ADORNOS

El adorno es un atractivo en las personas. Atractivo, en todo. Nadie renuncia a él. El mendigo se adorna con sus harapos; a través de ellos consigue lo que pretende: mover el monedero de sus benefactores. La señorita que busca esposo luce sus vestidos en la tarde dominguera a fin de llamar la atención del cazador de su afecto. El joven muestra su fuerza, su valor y simpatía ante las doncellas para que se fijen en sus cualidades específicas de virilidad. Todos estos ornatos se encuentran en un nivel superficial y externo, pero en ellos pondremos nuestra atención en un primer contacto.



El hombre y la mujer amigos de lo profundo no son partidarios de joyas de relumbrón. Aprecian más la estética de los valores morales e intelectuales: la finura de carácter, la delicadeza de espíritu, la educación esmerada. Y es que estas cualidades, además de ser adornos de la persona, constituyen en parte su esencia.

Los bienes de fortuna dan poder, los del espíritu dan el ser. El asno forrado de oro y de billetes de banco continúa siendo jumento. Toda persona instintivamente se presenta digna ante los demás. Apoyados en esta tendencia muchos llegan a disfrazarse; ni ellos mismos se reconocen. Gustan los mortales de ornamentos regios, de personajes de abolengo, de cubrirse siempre con mitras y báculos, con togas y mantos de armiño. Es cierto que en ocasiones estos distintivos pueden significar cierta trascendencia, pero ¡cuántos los utilizan por el supremo deseo de diferenciarse de los demás! “Yo no soy como los demás hombres” – se dicen.

El uniforme e indumentaria símbolos de autoridad de unan persona se crearon con sabiduría como defensa y escudo. En la simplicidad popular parecía que tras los capisayos se escondía un cuerpo distinto. La desmitificación del clero comenzó el día en que el uso de la sotana se fue desterrando. Desde ese momento muchos dejaron de creer en el sacerdocio. ¡Hasta ese punto llegó la estulticia!
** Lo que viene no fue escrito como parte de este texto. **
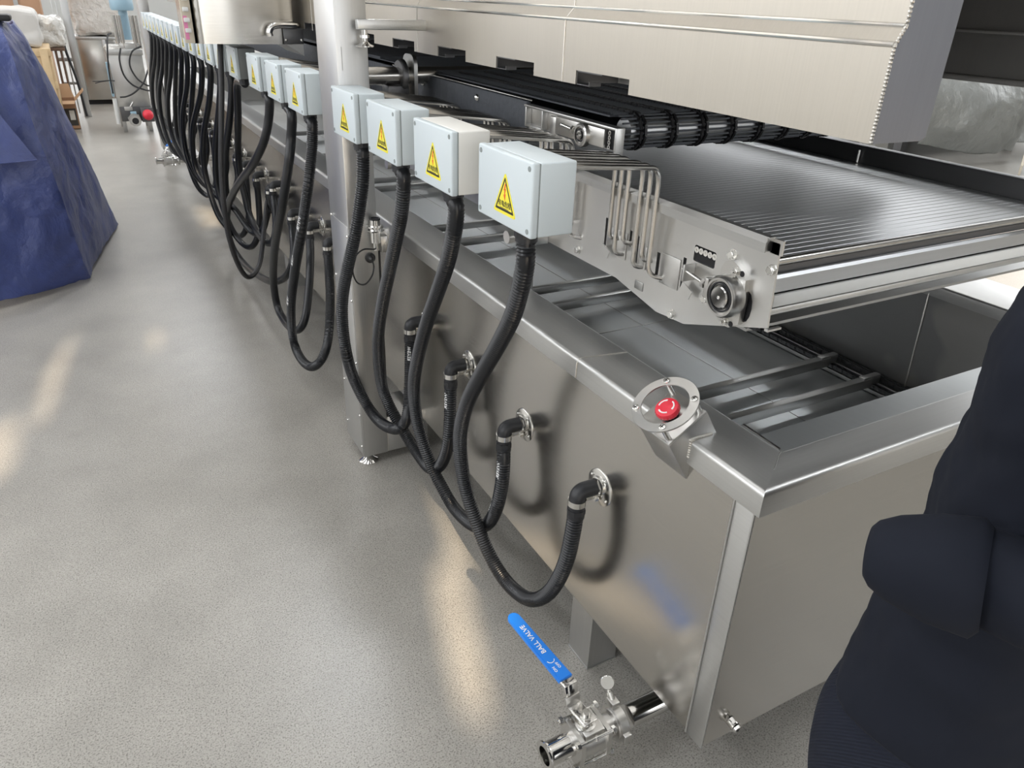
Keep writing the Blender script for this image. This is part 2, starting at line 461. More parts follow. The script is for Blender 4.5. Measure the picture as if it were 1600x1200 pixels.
o = MB().prism([rect(Y0, Y1, 0, ZR)] + lw[2:], FX(X1), 0, .2).build('wall_right', 'wall'); struct(o, 'hall wall right of the line with tall window openings', 'wall')
fw = [[(x, 2.4), (x + 3.6, 2.4), (x + 3.6, 6.5), (x, 6.5)] for x in (-8, -3.5, 1, 5.5, 10)]
o = MB().prism([rect(X0, X1, 0, ZR)] + fw, FY(Y1), 0, .2).build('wall_far', 'wall'); struct(o, 'far end wall of the hall with window openings', 'wall')
sky = [rect(x, x + 1.5, -3.0, 28.0) for x in (-7.6, -4.6, -1.6, 1.4, 4.4, 7.4, 10.4)]
o = MB().prism([rect(X0, X1, Y0, Y1)] + sky, FZ(ZR), 0, .15).build('ceiling', 'roof'); struct(o, 'metal sheet roof of the hall with long open skylight strips', 'ceiling')
mb = MB()
for r in sky:
    y = -2.95
    while y < 28.1: mb.box(r[0][0], r[1][0], y - .015, y + .015, ZR + .15, ZR + .80); y += 1.0
    mb.box(r[0][0] - .03, r[0][0], -3, 28, ZR + .15, ZR + .80).box(r[1][0], r[1][0] + .03, -3, 28, ZR + .15, ZR + .80)
o = mb.build('trim_0', 'roof'); struct(o, 'added upright louvre blades keeping direct sun out of the skylight strips', 'louvre')  # unseen fins added to block direct sun and pass only sky light
k = 0
for y in (-4, 2, 8, 14, 20, 26):
    mb = MB().box(X0, X1, y - .1, y + .1, 7.5, 7.7).box(X0, X1, y - .1, y + .1, 8.25, 8.4)
    x = X0
    while x < X1 - .1:
        mb.cyl((x, y, 7.6), (x + 1, y, 8.35), .04, n=6); mb.cyl((x + 1, y, 8.35), (x + 2, y, 7.6), .04, n=6); x += 2
    k += 1
    o = mb.build(f'trim_{k}', 'truss'); struct(o, 'grey roof truss spanning the hall', 'roof truss')
# daylight portals of the openings (they guide the sky's own light through the skylights)
def portal(name, loc, rot, sx, sy):
    d = bpy.data.lights.new(name, 'AREA'); d.shape = 'RECTANGLE'; d.size = sx; d.size_y = sy; d.cycles.is_portal = True
    o = bpy.data.objects.new(name, d); COL.objects.link(o); o.location = loc; o.rotation_euler = rot
for r in sky: portal('skylight_portal', ((r[0][0] + r[1][0]) / 2, 12.5, ZR + .85), (0, 0, 0), 1.5, 31)
portal('window_portal', (X0 - .1, 11, 3.75), (0, radians(-90), 0), 5.5, 36)
portal('window_portal', (X1 + .1, 15.6, 4.0), (0, radians(90), 0), 5, 25)
portal('window_portal', (3, Y1 + .1, 4.4), (radians(-90), 0, 0), 23, 4.2)
portal('window_portal', (1.8, Y0 - .1, 2.3), (radians(90), 0, 0), 12, 3.0)

# ------------------------------------------------------------------ the long tank
TX, TY, TB = .828, .650, .200         # outer left face, near face, underside
TY1 = 8.2
tank = thing('oil_tank', 'long brushed stainless steel tank on legs with a wide rounded rim', 'tank', (1.51, 4.4, 0))
o = MB().box(TX, TX + .004, TY, TY1, TB, .79).build('side_panel', 'sheet', tank)
o = MB().box(TX, 2.19, TY, TY + .004, TB, .79).build('end_panel', 'sheet', tank)
MB().box(2.186, 2.19, TY, TY1, TB, .79).build('side_panel', 'sheet', tank)
MB().box(TX, 2.19, TY1 - .004, TY1, TB, .79).build('end_panel', 'sheet', tank)
# folded corner strip with its raised edge
mb = MB().box(TX - .003, TX, TY - .0015, TY + .040, TB - .002, .785, .001)
mb.tube([(TX - .004, TY + .0415, TB), (TX - .004, TY + .0415, .785)], .0022, 8)
mb.tube([(TX - .0015, TY - .0015, TB), (TX - .0015, TY - .0015, .785)], .002, 8)
o = mb.build('corner_strip', 'rim', tank)
# rim: rounded hollow profile running round the tank
def rim_prof(x_out, x_in, z0, z1, r=.010, sgn=1):
    # (offset, z) from outer lower corner, over the top, to inner lip
    w_ = abs(x_in - x_out); P = [(0, z0), (0, z1 - r)]
    for i in range(1, 6):
        t = radians(90 * i / 5); P.append((r - r * cos(t), z1 - r + r * sin(t)))
    P.append((w_ - .008, z1))
    for i in range(1, 5):
        t = radians(90 * i / 4); P.append((w_ - .008 + .008 * sin(t), z1 - .008 + .008 * cos(t)))
    P.append((w_, z1 - .035)); P.append((w_ - .003, z1 - .035)); P.append((w_ - .003, z1 - .010)); P.append((.004, z1 - .014)); P.append((.004, z0))
    return P
def rim_run(name, p, mat):
    return p
RX0, RX1, RY0 = .820, 2.198, .634
prof = rim_prof(RX0, .942, .776, .824)
mb = MB()
rings = [[V((RX0 + a, y, z)) for a, z in prof] for y in (RY0 + .0, 8.3)]
# mitre at the near corner: every profile point runs on to the diagonal
rings[0] = [V((RX0 + a, RY0 + a * (.080 / .122), z)) for a, z in prof]
mb.loft(rings)
mb.build('rim', 'rim', tank, ang=50)
mb = MB(); profn = rim_prof(0, .080, .776, .824)
mb.loft([[V((RX0 + a * (.122 / .080), RY0 + a, z)) for a, z in profn], [V((RX1 - a * (.198 / .080), RY0 + a, z)) for a, z in profn]])
mb.build('rim', 'rim_x', tank, ang=50)
profr = rim_prof(0, .198, .776, .824)
MB().loft([[V((RX1 - a, RY0 + a * (.080 / .198), z)) for a, z in profr], [V((RX1 - a, 8.3, z)) for a, z in profr]]).build('rim', 'rim', tank, ang=50)
# weld lines
mb = MB()
mb.tube([(RX0 - .0008, 1.169, .778), (RX0 - .0008, 1.169, .812), (RX0 + .004, 1.168, .822), (RX0 + .012, 1.167, .8246), (.935, 1.150, .8246)], .0016, 6)
mb.build('weld_seam', 'weld', tank)
MB().tube([(RX1 - .01, 1.18, .825), (2.012, 1.163, .825), (2.001, 1.163, .790), (2.003, 1.15, .50)], .0028, 6).build('weld_seam', 'weld', tank)
MB().tube([(.942, .714, .8245), (.93, .708, .8245), (.90, .687, .8246), (.885, .677, .8244)], .0009, 6).build('weld_seam', 'dull', tank)
# inner walls, floor pan, ramp up to the near rim
MB().box(2.004, 2.008, .80, TY1, .47, .800).build('inner_wall', 'inner', tank)
MB().box(.938, .942, .72, TY1, .47, .815).build('inner_wall', 'inner', tank)
mb = MB().prism([[(.712, .806), (.795, .800), (.80, .790), (1.02, .50), (1.10, .478), (TY1, .478), (TY1, .474), (1.10, .474), (1.015, .495), (.79, .786), (.79, .796), (.712, .802)]], FX(.942), 0, 1.062)
mb.build('floor_pan', 'floorpan', tank)
mb = MB()
mb.prism([[(.945, .80), (.97, 1.0), (.985, .80)]], FZ(.803), 0, .002)
MB().obox((.9445, .765, .8225), (0.03, 1, 0), (1, -.03, 0), (0, 0, 1), .045, .0022, .0012).build('lip_strip', 'polish', tank)
# seams pressed in the floor pan
mb = MB()
for x in (1.22, 1.60): mb.box(x - .0015, x + .0015, 1.12, TY1 - .1, .478, .4792)
for y in (1.9, 3.1): mb.box(.945, 1.99, y - .0015, y + .0015, .478, .4792)
mb.build('floor_seam', 'dull', tank)
# legs
legs = [(.846, 1.052), (.846, 4.05), (.846, 6.6), (2.06, 1.052), (2.06, 4.05), (2.06, 6.6)]
for (x, y) in legs:
    mb = MB().prism([rect(x, x + .085, y, y + .088), rect(x + .004, x + .081, y + .004, y + .084)], FZ(.004), 0, .197)
    mb.box(x - .002, x + .087, y - .002, y + .090, 0, .004)
    mb.build('leg', 'post', tank)
# wall-mounted drain plug on the end panel
mb = MB().cyl((.895, TY, .240), (.895, TY - .014, .238), .010, n=20)
mb.cyl((.895, TY - .014, .238), (.895, TY - .018, .238), .0122, n=20).cyl((.895, TY - .018, .238), (.895, TY - .023, .237), .0095, .009, n=20)
mb.tube([(.886, TY - .002, .247), (.880, TY - .004, .256), (.881, TY - .003, .263)], .003, 6)
plug = mb.build('plug_fitting', 'polish', tank)
MB().cyl((.895, TY - .0228, .237), (.895, TY - .0236, .237), .0045, n=6).build('socket', 'blackgap', plug)
# drain stub
MB().cyl((.786, .822, .120), (1.0, .822, .120), .0255, n=40).cyl((1.0, .822, .120), (1.0, .822, .205), .0255, n=24).build('drain_pipe', 'polish', tank)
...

Van desapareciendo los adornos hechos de oro y paños finos, pero jamás quedarán en desuso otros más sutiles y espirituales: la cultura, la educación, la virtud. El hombre elegante transfigura su rostro bajo el influjo de millares de horas de meditación y estudio. Comienza una época en que no se mide la categoría del hombre ni por el poder del dinero ni por el mero talento, sino por el esfuerzo y dedicación en formarse él mismo persona y por su irradiación paradigmática.

También en el cultivo espiritual se puede llegar a excesos retadores. En el quehacer diario del estudio cabe una vanidad sutil, aunque sea consigo mismo. En este sentido podemos plantearnos la siguiente pregunta: ¿Estudiar, para qué? Construida nuestra persona debemos influir en los demás. De cara a la sociedad y a Dios hay unos límites que no se pueden traspasar: dedicarnos al autoperfeccionamiento descuidando un mundo en tinieblas. Faltaría entonces lo más importante del cultivo humano: el amor. Aquí tiene sentido la frase del Evangelio: “No se enciende la luz para colocarla bajo el celemín, sino sobre el candelabro a fin de que alumbre a todos los que están en casa”.

Y ahora… que cada uno saque sus consecuencias.